Flambards Mill

It is not known when the first mill at Flambards was erected, but it is likely that one of the mills mentioned in the Domesday Book of 1086 was on this site.

In “Meldreth Parish Records“, W M Palmer writes that the mill was held by the Veysie family in around 1300.

According to Palmer’s lecture on Richard Willowes, the mill was held by William Horsley c. 1700.

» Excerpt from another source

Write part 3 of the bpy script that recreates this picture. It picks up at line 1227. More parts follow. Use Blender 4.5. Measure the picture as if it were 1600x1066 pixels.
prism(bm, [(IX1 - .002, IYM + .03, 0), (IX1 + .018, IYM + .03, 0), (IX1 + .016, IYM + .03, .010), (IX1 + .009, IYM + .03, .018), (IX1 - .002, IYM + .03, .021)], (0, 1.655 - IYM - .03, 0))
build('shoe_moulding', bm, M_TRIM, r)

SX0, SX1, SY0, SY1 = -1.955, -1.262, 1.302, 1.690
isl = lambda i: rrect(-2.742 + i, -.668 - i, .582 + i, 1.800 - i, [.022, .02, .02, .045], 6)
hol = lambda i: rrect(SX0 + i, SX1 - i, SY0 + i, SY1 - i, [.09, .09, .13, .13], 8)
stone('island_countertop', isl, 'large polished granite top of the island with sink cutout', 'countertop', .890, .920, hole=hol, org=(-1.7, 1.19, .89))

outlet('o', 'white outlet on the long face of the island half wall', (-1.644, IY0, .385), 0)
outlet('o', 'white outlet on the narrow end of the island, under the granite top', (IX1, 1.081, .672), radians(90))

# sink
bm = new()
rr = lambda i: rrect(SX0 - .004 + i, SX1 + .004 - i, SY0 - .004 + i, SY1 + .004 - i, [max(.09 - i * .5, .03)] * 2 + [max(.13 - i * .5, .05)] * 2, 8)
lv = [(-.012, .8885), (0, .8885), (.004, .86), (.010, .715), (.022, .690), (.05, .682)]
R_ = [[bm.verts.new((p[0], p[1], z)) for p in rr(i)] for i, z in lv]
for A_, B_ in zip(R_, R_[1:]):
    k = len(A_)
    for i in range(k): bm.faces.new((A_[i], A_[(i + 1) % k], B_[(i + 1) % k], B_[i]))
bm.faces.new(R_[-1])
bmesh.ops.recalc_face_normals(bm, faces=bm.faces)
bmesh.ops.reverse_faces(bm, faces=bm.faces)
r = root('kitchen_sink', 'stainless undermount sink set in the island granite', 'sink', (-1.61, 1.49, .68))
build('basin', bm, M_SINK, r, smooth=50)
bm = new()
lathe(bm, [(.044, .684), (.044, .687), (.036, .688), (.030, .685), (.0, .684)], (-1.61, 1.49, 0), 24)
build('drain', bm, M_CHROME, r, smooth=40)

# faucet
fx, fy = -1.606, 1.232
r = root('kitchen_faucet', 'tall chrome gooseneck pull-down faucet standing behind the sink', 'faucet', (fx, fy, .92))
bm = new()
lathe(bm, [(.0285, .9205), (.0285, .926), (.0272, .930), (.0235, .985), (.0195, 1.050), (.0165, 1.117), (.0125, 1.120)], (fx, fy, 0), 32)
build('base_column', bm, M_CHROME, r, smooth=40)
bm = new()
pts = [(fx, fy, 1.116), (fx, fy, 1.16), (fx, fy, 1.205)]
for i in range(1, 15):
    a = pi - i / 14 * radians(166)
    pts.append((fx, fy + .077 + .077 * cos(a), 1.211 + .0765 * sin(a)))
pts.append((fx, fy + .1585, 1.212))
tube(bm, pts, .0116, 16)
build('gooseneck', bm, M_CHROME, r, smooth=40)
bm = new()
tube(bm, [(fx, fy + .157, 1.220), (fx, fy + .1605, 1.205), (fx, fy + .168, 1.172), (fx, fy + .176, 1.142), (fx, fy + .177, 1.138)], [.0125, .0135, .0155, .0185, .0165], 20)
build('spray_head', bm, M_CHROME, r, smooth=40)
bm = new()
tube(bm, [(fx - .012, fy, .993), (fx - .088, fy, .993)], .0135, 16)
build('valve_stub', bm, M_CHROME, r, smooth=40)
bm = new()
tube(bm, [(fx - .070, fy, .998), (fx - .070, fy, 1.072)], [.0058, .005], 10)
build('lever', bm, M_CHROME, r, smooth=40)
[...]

In the early 1840s, a new mill was built, probably on the site of an earlier mill.  It was advertised for sale by auction in 1844 as “a newly erected water corn mill on a never failing stream, with three pairs of French stones capable of working 50 sacks per week”.  The mill was sold along with the miller’s cottage and six acres of pasture land, much of which was later planted as orchard.  See the advertisements in our photo gallery on this page.

In 1871 the miller was Christopher Scowen.

Prior to 1879 the mill was converted so that the mill stones could be driven by steam as well as water.

In 1879 the mill was sold to local farmer Mr Charles Ellis for £1,200. At the time it was let to Samuel Jarman on a lease which expired in 1882.  Details of the sale are included in the photo gallery at the top of this page.

Samuel Jarman was still the miller in 1881.

Charles Ellis died in 1897 and ownership of the mill passed to his son, Hubert Oslar Shepherd Ellis, who still owned the mill in 1910, when the occupier was Nathan Driver.  In 1910 Valuation Office records were made for tax administration following the 1910 budget.  Known as the Land Values Duties returns or Lloyd George’s Domesday, they show the use of land and buildings in England and Wales.  The return for Meldreth is held by Cambridgeshire Archives.  The return lists Nathan Driver as the occupier of a “mill and building”.  In the 1911 census, he is listed simply as a “fruit grower”.

Unfortunately, the main mill building was destroyed by fire leaving only the chimney and the wheel-housing standing.  We believe that this fire took place c.1910.